"Modern" I would not use for Dot.NEt in comparison with VFP. Dot.Net is just MS choice in fight to dominate on the market and get more money.
Well, in as far as .NET is a pure OO language (because it is IMHO based on the work Microsoft put into Java before Sun sued them and won) that makes it a relatively modern thing. I dont think there's anything particularly about VB.NET that promotes good programming practice, because VB6 typically wasnt the preserve of "hardcore" programmers and VBN's market appeal is based on the VB6 population so it includes backward compatibilties and legacy functions to make the transition from this procedural (VB6) language easier. For some, that's where the transition ends.
.NET also displays more modern notions of independence. Where java is one syntax that runs on a range of platforms, .NET is a range of syntaxes that run on one platform. BOth hence (as you state) can garner wide market appeal. If anything .NET is proving to be more flexible than its java roots, because not only are users creating other syntaxes (Cobol.NET, Ruby.NET) but users are trying to port it to other platforms (MONO) - Microsoft dont have to put any cash into this, and it serves to enhance their product.. Talk about win-win!
So, yeah, I'd say it was modern, in concept - this idea of hardware abstraction and syntax abstraction is a different perspective on the former ways we did things multi-platform (sourcecode and compile for target)
Maybe one day, someone will make a processor that runs IL (what all the .net syntaxes "compile" to) directly.. Would it be the first time that the language the chip operates in natively, existed before the chip did? Hmm...
Overcaming language limitations does not make me better programmer, but make me more experienced in this particular (only) language.
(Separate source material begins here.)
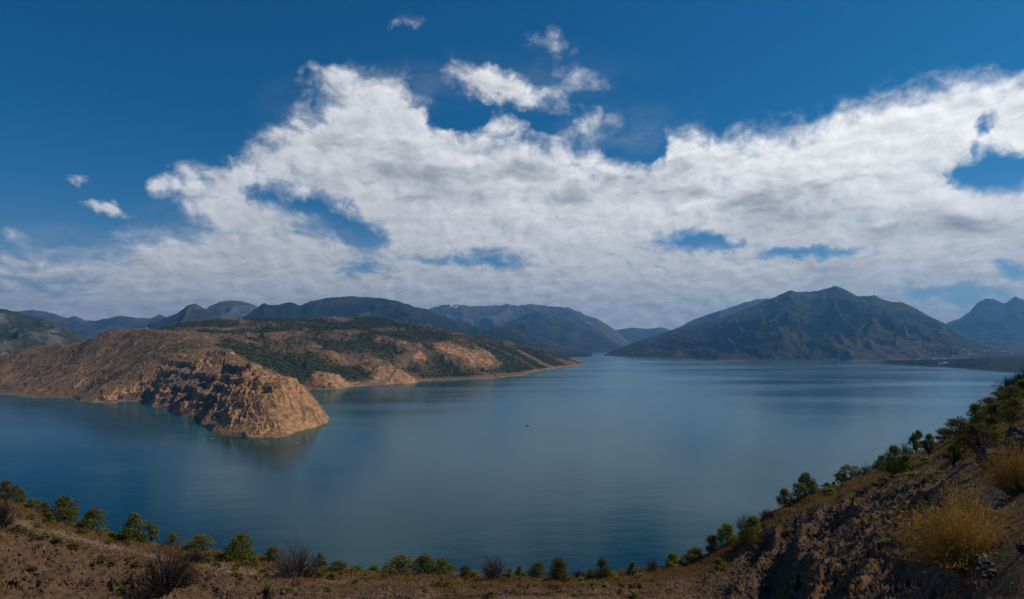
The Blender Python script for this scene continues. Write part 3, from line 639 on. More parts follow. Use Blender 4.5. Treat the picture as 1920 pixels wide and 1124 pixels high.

Looking at them another way; they arent limitations - they are just things that arent implemented in the way you like to do things (because they can either be done another way, or you can change the way you do things)
Ultimate flexibility doesnt necessarily confer ultimate power, as im sure you can appreciate. Hopefully your usage of .NET wont be a constant battle within you, trying to make it do things how you would have done in VFP.. Instead, look a little into the way the language and the users do things and try to find something youre happy with, that is a step apart from what you've accumulated to now..
On a side note, I watched Wife Swap last night. They took a city-born designer fashionista with an OCD for cleaning and fengshui, and swapped her with a farming wife from iowa, whose family ate a raw diet purely from their own farm, and didnt believe in cleaning chemicals , pesticides etc. As you can imagine, it's just asking for trouble, but the thing that amazed me most was that city wife spent most of her time telling the farmers that they were wrong. Both wives seemed to take very little away from the experience (though farm wife was a better adopter of "city" ways because she seemed slightly more open minded), and the city wife never once seemed to say "OK, well this life must work for them because they are actually still alive, slimmer and fitter than I am; it's wrong for me, but it's not wrong totally"
The other thing that astounded me was, when farm wife took city family to a farm, they balked at the idea of killing a chicken, saying "I dont want to kill a chicken; I want to go to the store and get chicken" - like a few other people I've known, they didnt seem to correlate the clucking creature in farmer wife's hands, with the packet of pink stuff they buy at the shops. In buying chicken from the shops they were somehow "not killing a chicken" and "being civilised"; I'd have loved for one of the presenters to ask them to think about how much of a state they'd be in if the farmers decided to stop producing chicken for the stores..
How does this fit into the current discussion? In a sort of "accept what the Dark Side do" kind of way. VBN and VFP are different, I'm sure. I never used VFP so I have no accurate comment, but I see VBN and VB6 as two worlds apart as far as city and farm. I started in java and C, went through VB6 and into .NET so its like going full circle, and at each step of the way I tried to pick up on the new language's best bits, and not worry too much about the bits I disagreed with..
Have a play, I'm sure youll gain experience, feel more confortable, and then consider that the extra experience DOES make you a better programmer.. Plus, your stricter grounding in (IMHO) more regimented languages will for sure make you a better-than-average programmer in .NET
Having "everything at the glance", not "dump all variables", make my work effective.
I'm sure VFP had something like a debugger, but if it didnt, then really get into .NET's debugger; Coupled with the structured error handling, it is very very good!
Again, thanks for your time and attention to this matter. You helped me to understand better where I am and what can be done.
No probs; as a community this place has one of the best "feels" ive experienced in a lot of years of forumming - we're here to help, debate etc.. Hope you enjoy this place as a valuable resource for a long time to come (I use it for help with all .NET languages, not just VBN - just make sure most your code samples are in VBN and they dont mind!)